Начальником политического отдела был генерал фон Бартенверфер. Это был спокойный и ясно мыслящий офицер и горячий патриот. Следить за военной политикой вражеских и нейтральных стран и вступать по вытекающим отсюда вопросам в сношения с имперским канцлером было важной задачей генерального штаба действующей армии. То же надлежит сказать о политических вопросах в оккупированных областях, поскольку они касались верховного командования. Вопрос о границах, которые должны были создаваться как следствие войны, имел существенное значение для дальнейшего обеспечения отечества в военном отношении, и разработка его представляла важный отдел работы верховного командования. Политическое отделение вело всю переписку по вопросам, связанным с заключением мира.

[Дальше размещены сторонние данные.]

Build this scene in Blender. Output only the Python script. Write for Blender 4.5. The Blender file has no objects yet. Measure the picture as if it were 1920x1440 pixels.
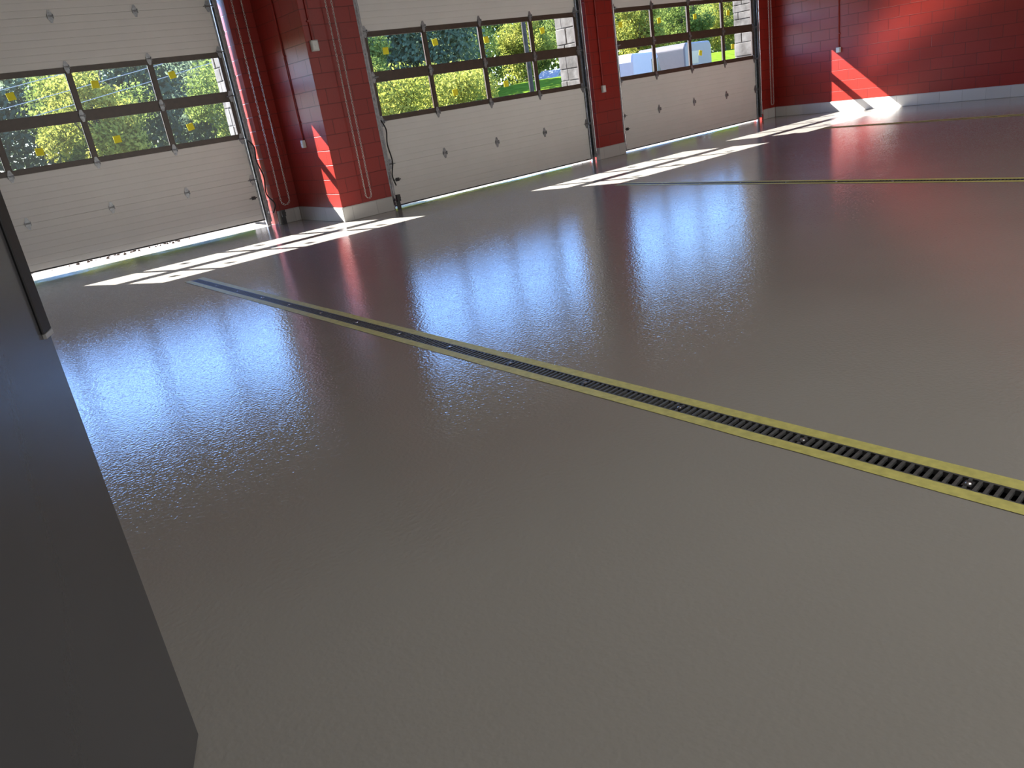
import bpy, math, random
from mathutils import Matrix, Vector
random.seed(7)
scene = bpy.context.scene
COL = scene.collection
scene.view_settings.view_transform='Standard'

# ------------------------------------------------------------------ helpers
class MB:
    def __init__(s): s.v=[]; s.f=[]
    def add(s, vs, fs):
        o=len(s.v); s.v+= [tuple(v) for v in vs]; s.f+=[tuple(i+o for i in f) for f in fs]
    def box(s,x0,x1,y0,y1,z0,z1):
        s.add([(x0,y0,z0),(x1,y0,z0),(x1,y1,z0),(x0,y1,z0),(x0,y0,z1),(x1,y0,z1),(x1,y1,z1),(x0,y1,z1)],
              [(0,3,2,1),(4,5,6,7),(0,1,5,4),(1,2,6,5),(2,3,7,6),(3,0,4,7)])
    def tube(s, pts, r, n=8, cap=True, closed=False):
        pts=[Vector(p) for p in pts]; rs = r if isinstance(r,(list,tuple)) else [r]*len(pts)
        vs=[];N=len(pts); prev=None
        for i,p in enumerate(pts):
            if closed: t=(pts[(i+1)%N]-pts[i-1])
            else: t=(pts[min(i+1,N-1)]-pts[max(i-1,0)])
            t.normalize()
            if prev is None:
                a=Vector((0,0,1)) if abs(t.z)<.9 else Vector((1,0,0))
                u=t.cross(a).normalized()
            else:
                u=(prev-t*prev.dot(t)).normalized()
            prev=u; w=t.cross(u)
            for k in range(n):
                an=2*math.pi*k/n; vs.append(p+(u*math.cos(an)+w*math.sin(an))*rs[i])
        fs=[]
        M = N if closed else N-1
        for i in range(M):
            j=(i+1)%N
            for k in range(n): fs.append((i*n+k,i*n+(k+1)%n,j*n+(k+1)%n,j*n+k))
        if cap and not closed:
            fs.append(tuple(range(n))[::-1]); fs.append(tuple((N-1)*n+k for k in range(n)))
        s.add(vs,fs)
    def cyl(s,p0,p1,r,n=16): s.tube([p0,p1],r,n)
    def prism(s, poly, axis, a, b):
        n=len(poly)
        def mk(p,q):
            if axis=='x': return (q,p[0],p[1])
            if axis=='y': return (p[0],q,p[1])
            return (p[0],p[1],q)
        vs=[mk(p,a) for p in poly]+[mk(p,b) for p in poly]
        fs=[tuple(range(n)),tuple(range(2*n-1,n-1,-1))]
        for i in range(n):
            j=(i+1)%n; fs.append((i,i+n,j+n,j))
        s.add(vs,fs)
    def mesh(s,name,mat,smooth=False):
        m=bpy.data.meshes.new(name); m.from_pydata(s.v,[],s.f); m.update()
        import bmesh
        bm=bmesh.new(); bm.from_mesh(m); bmesh.ops.recalc_face_normals(bm,faces=bm.faces); bm.to_mesh(m); bm.free()
        m.materials.append(mat)
        if smooth:
            for p in m.polygons: p.use_smooth=True
        return m

def link(name,data,parent=None,loc=(0,0,0),rot=(0,0,0),label=None,category=None,kind=None,group=None,scale=None):
    o=bpy.data.objects.new(name,data); COL.objects.link(o)
    o.location=loc; o.rotation_euler=rot
    if scale: o.scale=scale
    if parent: o.parent=parent
    if label: o["label"]=label
    if category: o["category"]=category
    if kind: o["kind"]=kind
    if group: o["group"]=group
    return o
def bevel(o,w=.004,seg=2):
    m=o.modifiers.new("b","BEVEL"); m.width=w; m.segments=seg; m.limit_method='ANGLE'; return o

# ------------------------------------------------------------------ materials
def nmat(name):
    m=bpy.data.materials.new(name); m.use_nodes=True
    nt=m.node_tree; b=nt.nodes["Principled BSDF"]; return m,nt,b
def simple(name,col,rough=.5,metal=0,spec=.5,noise=0,nscale=8,bump=0,bscale=60,coat=0):
    m,nt,b=nmat(name)
    b.inputs["Base Color"].default_value=(*col,1); b.inputs["Roughness"].default_value=rough
    b.inputs["Metallic"].default_value=metal; b.inputs["Specular IOR Level"].default_value=spec
    b.inputs["Coat Weight"].default_value=coat
    geo=nt.nodes.new("ShaderNodeNewGeometry")
    if noise:
        n=nt.nodes.new("ShaderNodeTexNoise"); n.inputs["Scale"].default_value=nscale; n.inputs["Detail"].default_value=5
        nt.links.new(geo.outputs["Position"],n.inputs["Vector"])
        r=nt.nodes.new("ShaderNodeValToRGB")
        r.color_ramp.elements[0].position=.3; r.color_ramp.elements[1].position=.7
        r.color_ramp.elements[0].color=(*[c*(1-noise) for c in col],1); r.color_ramp.elements[1].color=(*[min(1,c*(1+noise)) for c in col],1)
        nt.links.new(n.outputs["Fac"],r.inputs["Fac"]); nt.links.new(r.outputs["Color"],b.inputs["Base Color"])
    if bump:
        n=nt.nodes.new("ShaderNodeTexNoise"); n.inputs["Scale"].default_value=bscale; n.inputs["Detail"].default_value=3
        nt.links.new(geo.outputs["Position"],n.inputs["Vector"])
        bp=nt.nodes.new("ShaderNodeBump"); bp.inputs["Strength"].default_value=bump; bp.inputs["Distance"].default_value=.002
        nt.links.new(n.outputs["Fac"],bp.inputs["Height"]); nt.links.new(bp.outputs["Normal"],b.inputs["Normal"])
    return m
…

Третьим был подполковник Николаи, сотрудник, проникнутый чувством долга, железного прилежания, имевший организационное дарование. Его задачи были, может быть, даже слишком разносторонними. Его круг ведения вырос органически. На обязанности подполковника Николаи лежало военное руководство печатью и в тесной связи с этим наблюдение и поддержание настроения внутри страны и в армии, поскольку это было достижимо для военного ведомства. Для успешного разрешения обеих задач требовалась совместная работа с имперскими властями, добиться которой нам не удалось. Ввиду этого руководство прессой и ориентировка оказались осуществленными только частично нашими силами.

Военная цензура руководилась также подполковником Николаи и его органами. Цензура, конечно, никого не могла удовлетворить, но это лежит в существе этого, к сожалению, неизбежного на войне зла. Я мог только сожалеть, что эта функция выпала на верховное командование, так как другие ведомства воздерживались брать ее в свое ведение.